В.Н.: А нельзя поставить вопрос немножко строже? Нельзя ли поставить такой методический аппарат, который бы позволял эту динамику – нас интересует соответствие между широко распространенным поведением и концептами такими идеологемными – исследовать через не прямые связи, потому что, мы обсуждали часто, свойство в том, что есть культ. А разговор про воздух возникает только тогда, когда его не хватает. А это обычное описание – в культуре вообще ничего не говорить о наиболее важных местах в культуре. Соответственно, вопрос идеологемы: есть вариативности – более прямые, косвенные, первого порядка, второго порядка – но как-нибудь разобраться…
Есть мифологема. Есть последствия этой мифологемы, сказывающиеся напрямую или косвенным способом на поведении. Есть третий элемент - те, кто обладают каким-то знанием: философским, историческим, филологическим. И какова их роль здесь? Могут ли они влиять как-то? Корректировать?
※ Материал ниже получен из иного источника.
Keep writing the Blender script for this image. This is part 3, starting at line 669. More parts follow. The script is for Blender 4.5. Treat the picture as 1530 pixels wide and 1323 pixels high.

А. М.: Хорошо бы свести задачи. С одной стороны, они не противоречат друг другу – это не альтернативные задачи, это системные и поставленные классиками задачи, другой вопрос – сможем ли мы временные рамки поставить? Еще один вопрос – задача наведения порядка – одно в одну сторону, другое – в другую, хотя бы на уровне аналитики. Это уже была бы задача, которая могла бы в процессе этой работы, в процессе классификации выяснить части речи, которые бы дали нам в дальнейшем направление развития.
И здесь уже во многом найти ответы на те вопросы, которые ставит Леонид Иосифович, на те трагические вещи, с которыми мы сейчас находимся в состоянии разоружения методологического. Благодарю всех участников дискуссии.